Task requirements. Reproduce exactly the section that begins at the line containing "Continue the Godot" and ends at the line containing "wire hanging on", both lines included; omit all other lines.

Exercise input.
----

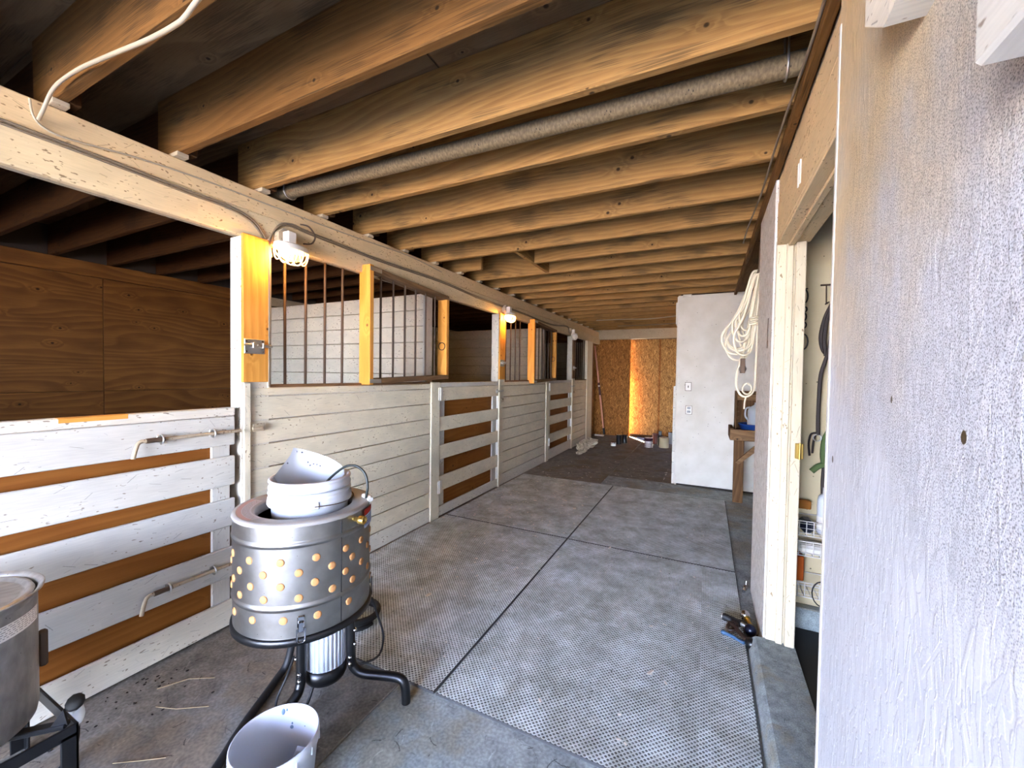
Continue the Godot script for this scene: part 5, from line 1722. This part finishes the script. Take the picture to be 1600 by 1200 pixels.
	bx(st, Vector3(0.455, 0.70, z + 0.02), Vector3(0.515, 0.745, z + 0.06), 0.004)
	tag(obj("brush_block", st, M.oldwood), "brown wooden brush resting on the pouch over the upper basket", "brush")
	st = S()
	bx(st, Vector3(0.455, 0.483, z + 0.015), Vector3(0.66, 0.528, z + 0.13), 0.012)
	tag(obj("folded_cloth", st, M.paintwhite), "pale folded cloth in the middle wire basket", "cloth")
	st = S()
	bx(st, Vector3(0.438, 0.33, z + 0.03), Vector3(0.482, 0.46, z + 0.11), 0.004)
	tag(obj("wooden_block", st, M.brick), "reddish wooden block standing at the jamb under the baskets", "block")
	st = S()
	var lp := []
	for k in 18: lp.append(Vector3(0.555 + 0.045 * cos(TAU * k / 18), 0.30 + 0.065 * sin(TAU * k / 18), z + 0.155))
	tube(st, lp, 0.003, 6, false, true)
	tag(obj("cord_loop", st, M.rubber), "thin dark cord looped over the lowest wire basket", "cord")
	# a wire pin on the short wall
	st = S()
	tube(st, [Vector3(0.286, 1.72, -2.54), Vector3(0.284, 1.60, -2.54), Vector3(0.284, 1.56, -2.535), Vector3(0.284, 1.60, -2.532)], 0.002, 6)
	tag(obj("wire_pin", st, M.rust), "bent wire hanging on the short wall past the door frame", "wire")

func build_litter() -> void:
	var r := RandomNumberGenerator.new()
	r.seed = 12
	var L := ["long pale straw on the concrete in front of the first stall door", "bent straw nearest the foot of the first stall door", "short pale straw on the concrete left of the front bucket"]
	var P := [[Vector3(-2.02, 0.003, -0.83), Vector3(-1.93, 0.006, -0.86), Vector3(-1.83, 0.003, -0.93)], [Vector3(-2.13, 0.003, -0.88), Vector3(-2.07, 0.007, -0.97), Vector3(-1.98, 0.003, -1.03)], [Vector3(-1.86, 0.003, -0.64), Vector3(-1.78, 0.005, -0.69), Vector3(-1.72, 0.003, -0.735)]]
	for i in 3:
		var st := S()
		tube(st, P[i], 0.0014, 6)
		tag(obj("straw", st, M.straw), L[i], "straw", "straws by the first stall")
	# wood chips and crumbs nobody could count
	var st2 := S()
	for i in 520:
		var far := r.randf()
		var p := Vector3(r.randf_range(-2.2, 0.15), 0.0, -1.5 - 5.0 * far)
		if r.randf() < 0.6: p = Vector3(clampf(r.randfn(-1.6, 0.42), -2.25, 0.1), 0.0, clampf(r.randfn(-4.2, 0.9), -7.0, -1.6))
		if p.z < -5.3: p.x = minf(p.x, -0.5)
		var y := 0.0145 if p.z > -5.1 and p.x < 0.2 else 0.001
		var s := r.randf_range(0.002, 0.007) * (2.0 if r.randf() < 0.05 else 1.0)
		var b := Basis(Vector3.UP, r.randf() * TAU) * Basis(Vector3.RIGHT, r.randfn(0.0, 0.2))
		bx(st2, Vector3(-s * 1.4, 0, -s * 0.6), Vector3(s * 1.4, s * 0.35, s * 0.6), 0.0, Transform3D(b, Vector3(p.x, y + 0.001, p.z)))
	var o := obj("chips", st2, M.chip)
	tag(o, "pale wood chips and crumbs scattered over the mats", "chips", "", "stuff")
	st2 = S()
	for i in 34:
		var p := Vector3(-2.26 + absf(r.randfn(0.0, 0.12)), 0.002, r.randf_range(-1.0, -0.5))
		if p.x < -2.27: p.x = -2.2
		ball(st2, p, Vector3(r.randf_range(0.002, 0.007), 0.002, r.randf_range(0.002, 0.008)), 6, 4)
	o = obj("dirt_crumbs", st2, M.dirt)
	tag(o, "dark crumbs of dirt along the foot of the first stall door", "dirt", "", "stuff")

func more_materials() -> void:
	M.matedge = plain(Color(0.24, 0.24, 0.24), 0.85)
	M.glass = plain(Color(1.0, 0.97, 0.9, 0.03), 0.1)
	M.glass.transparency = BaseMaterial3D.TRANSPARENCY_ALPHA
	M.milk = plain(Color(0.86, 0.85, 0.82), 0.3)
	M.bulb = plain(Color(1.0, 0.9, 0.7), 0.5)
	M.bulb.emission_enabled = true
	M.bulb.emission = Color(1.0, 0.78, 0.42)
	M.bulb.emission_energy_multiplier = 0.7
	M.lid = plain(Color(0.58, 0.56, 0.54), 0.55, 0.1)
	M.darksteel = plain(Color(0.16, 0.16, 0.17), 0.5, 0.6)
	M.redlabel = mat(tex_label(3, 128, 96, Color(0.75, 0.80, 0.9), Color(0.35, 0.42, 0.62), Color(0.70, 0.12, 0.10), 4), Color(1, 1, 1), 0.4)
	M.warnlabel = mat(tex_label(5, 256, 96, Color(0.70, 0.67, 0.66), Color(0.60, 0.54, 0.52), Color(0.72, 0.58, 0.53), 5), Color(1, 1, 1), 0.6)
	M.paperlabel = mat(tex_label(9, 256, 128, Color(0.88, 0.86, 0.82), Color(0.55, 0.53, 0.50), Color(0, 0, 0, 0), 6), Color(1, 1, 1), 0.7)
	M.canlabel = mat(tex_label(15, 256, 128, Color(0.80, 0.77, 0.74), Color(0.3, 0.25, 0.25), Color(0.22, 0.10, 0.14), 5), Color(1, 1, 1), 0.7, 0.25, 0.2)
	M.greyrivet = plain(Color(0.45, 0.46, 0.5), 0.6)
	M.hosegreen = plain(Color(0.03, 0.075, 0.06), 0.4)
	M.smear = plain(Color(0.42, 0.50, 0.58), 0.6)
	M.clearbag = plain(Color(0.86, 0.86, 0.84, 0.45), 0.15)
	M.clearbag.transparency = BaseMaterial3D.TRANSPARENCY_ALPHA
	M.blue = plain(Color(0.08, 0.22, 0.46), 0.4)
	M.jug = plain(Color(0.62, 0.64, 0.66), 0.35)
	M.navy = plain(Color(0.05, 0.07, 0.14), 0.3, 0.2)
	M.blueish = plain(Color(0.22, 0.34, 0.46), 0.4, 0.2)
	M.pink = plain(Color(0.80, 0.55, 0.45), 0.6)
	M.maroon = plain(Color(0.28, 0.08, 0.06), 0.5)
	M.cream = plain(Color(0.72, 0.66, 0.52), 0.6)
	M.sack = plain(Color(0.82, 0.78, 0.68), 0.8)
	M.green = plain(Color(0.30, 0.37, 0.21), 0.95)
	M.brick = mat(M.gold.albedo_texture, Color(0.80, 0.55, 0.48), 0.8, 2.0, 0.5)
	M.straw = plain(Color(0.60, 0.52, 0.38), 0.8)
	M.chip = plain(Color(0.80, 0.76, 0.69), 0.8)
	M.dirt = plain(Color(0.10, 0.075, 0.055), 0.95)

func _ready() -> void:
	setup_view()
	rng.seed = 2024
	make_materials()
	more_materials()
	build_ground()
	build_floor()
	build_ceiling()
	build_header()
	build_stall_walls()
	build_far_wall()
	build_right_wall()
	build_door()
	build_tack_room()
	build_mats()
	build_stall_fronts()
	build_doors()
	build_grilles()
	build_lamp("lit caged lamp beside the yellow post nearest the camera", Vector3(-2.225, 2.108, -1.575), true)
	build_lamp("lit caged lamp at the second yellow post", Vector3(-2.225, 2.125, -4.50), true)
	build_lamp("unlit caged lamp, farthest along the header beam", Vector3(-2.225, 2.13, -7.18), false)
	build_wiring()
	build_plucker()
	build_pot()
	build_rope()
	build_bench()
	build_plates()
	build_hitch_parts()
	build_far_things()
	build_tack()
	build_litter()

----

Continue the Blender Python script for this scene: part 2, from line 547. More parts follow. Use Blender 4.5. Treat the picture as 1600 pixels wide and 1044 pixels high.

----

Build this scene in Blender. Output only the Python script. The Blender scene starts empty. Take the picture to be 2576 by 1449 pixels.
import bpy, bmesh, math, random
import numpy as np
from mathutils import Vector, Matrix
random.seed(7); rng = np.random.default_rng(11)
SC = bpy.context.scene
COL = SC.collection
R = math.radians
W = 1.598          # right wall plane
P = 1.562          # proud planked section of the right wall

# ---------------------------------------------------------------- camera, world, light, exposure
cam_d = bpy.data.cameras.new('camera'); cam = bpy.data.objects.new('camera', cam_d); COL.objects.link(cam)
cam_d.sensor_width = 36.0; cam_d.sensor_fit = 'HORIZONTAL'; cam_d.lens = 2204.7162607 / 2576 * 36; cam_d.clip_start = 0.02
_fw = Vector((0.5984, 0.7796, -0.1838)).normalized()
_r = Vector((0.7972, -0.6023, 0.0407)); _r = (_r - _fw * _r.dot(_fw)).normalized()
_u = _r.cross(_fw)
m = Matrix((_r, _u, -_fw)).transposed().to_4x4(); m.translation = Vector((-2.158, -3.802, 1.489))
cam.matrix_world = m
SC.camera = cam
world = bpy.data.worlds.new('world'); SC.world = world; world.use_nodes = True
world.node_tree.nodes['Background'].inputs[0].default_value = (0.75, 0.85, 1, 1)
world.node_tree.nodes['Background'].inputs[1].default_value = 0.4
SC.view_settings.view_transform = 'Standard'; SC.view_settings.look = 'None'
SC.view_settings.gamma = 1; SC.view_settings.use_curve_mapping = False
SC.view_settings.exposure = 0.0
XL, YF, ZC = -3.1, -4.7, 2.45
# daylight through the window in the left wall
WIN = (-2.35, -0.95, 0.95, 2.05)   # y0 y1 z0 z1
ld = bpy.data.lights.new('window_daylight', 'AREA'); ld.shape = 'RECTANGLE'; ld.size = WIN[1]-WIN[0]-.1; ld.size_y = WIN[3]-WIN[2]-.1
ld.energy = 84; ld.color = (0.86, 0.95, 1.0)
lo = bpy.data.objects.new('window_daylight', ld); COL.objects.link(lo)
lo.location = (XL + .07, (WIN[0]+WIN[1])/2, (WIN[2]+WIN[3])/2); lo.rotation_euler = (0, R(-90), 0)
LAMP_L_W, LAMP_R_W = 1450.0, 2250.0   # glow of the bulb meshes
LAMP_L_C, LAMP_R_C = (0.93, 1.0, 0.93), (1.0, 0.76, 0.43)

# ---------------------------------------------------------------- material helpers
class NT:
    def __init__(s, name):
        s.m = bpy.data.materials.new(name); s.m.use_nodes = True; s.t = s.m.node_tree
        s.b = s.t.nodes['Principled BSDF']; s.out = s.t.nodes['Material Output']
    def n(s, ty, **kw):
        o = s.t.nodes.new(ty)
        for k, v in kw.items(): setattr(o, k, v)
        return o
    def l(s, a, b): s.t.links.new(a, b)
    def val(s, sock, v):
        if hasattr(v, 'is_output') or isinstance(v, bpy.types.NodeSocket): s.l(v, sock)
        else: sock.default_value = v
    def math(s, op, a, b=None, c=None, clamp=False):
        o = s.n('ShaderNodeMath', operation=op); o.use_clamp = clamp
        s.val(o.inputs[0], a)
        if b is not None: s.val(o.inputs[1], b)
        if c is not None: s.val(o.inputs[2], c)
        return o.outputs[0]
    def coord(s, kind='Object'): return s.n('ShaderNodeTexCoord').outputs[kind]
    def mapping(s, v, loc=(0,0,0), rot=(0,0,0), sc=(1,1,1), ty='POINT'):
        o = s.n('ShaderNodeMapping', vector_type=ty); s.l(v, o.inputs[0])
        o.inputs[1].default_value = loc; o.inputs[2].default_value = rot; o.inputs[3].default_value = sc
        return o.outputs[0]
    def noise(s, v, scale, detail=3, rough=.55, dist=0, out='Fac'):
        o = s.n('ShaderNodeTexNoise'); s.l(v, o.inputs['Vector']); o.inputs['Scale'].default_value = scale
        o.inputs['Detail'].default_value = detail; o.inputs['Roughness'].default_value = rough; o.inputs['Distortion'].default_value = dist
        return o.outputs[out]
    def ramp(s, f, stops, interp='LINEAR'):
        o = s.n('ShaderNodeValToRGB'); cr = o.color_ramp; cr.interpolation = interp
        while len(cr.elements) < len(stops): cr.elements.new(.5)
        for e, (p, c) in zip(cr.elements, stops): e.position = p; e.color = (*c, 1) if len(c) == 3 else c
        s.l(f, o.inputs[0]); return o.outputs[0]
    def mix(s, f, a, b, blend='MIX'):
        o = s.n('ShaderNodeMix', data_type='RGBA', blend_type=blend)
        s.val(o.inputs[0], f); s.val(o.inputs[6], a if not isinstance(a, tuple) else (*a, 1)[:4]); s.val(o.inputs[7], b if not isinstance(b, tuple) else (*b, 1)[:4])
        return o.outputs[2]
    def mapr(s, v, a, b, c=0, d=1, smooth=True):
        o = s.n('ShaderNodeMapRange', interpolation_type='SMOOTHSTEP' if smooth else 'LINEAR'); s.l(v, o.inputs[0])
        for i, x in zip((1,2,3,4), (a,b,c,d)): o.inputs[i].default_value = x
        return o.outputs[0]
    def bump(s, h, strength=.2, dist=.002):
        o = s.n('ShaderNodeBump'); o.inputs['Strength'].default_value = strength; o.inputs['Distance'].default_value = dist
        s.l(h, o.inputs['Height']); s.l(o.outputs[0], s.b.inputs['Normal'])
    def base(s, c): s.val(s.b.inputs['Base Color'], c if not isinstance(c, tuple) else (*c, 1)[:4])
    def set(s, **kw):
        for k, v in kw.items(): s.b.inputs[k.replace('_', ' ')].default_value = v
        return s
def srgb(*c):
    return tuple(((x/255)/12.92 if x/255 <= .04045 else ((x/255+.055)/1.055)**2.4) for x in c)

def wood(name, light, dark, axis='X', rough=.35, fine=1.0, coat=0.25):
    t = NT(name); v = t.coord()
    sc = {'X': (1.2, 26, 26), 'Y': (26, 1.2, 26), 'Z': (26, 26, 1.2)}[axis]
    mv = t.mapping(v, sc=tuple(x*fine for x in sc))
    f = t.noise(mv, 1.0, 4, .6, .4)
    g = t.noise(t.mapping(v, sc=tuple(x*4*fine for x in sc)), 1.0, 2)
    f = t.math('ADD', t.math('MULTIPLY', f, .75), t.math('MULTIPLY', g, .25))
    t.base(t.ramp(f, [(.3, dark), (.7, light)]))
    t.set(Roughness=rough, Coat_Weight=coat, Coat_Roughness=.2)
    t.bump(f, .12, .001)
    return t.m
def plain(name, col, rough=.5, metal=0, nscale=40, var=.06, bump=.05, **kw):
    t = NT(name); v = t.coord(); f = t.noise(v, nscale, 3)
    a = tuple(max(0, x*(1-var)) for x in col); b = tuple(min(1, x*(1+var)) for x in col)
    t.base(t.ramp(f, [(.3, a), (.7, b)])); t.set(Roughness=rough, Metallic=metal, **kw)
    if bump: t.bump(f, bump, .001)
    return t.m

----

The result.
Continue the Godot script for this scene: part 5, from line 1722. This part finishes the script. Take the picture to be 1600 by 1200 pixels.
	bx(st, Vector3(0.455, 0.70, z + 0.02), Vector3(0.515, 0.745, z + 0.06), 0.004)
	tag(obj("brush_block", st, M.oldwood), "brown wooden brush resting on the pouch over the upper basket", "brush")
	st = S()
	bx(st, Vector3(0.455, 0.483, z + 0.015), Vector3(0.66, 0.528, z + 0.13), 0.012)
	tag(obj("folded_cloth", st, M.paintwhite), "pale folded cloth in the middle wire basket", "cloth")
	st = S()
	bx(st, Vector3(0.438, 0.33, z + 0.03), Vector3(0.482, 0.46, z + 0.11), 0.004)
	tag(obj("wooden_block", st, M.brick), "reddish wooden block standing at the jamb under the baskets", "block")
	st = S()
	var lp := []
	for k in 18: lp.append(Vector3(0.555 + 0.045 * cos(TAU * k / 18), 0.30 + 0.065 * sin(TAU * k / 18), z + 0.155))
	tube(st, lp, 0.003, 6, false, true)
	tag(obj("cord_loop", st, M.rubber), "thin dark cord looped over the lowest wire basket", "cord")
	# a wire pin on the short wall
	st = S()
	tube(st, [Vector3(0.286, 1.72, -2.54), Vector3(0.284, 1.60, -2.54), Vector3(0.284, 1.56, -2.535), Vector3(0.284, 1.60, -2.532)], 0.002, 6)
	tag(obj("wire_pin", st, M.rust), "bent wire hanging on the short wall past the door frame", "wire")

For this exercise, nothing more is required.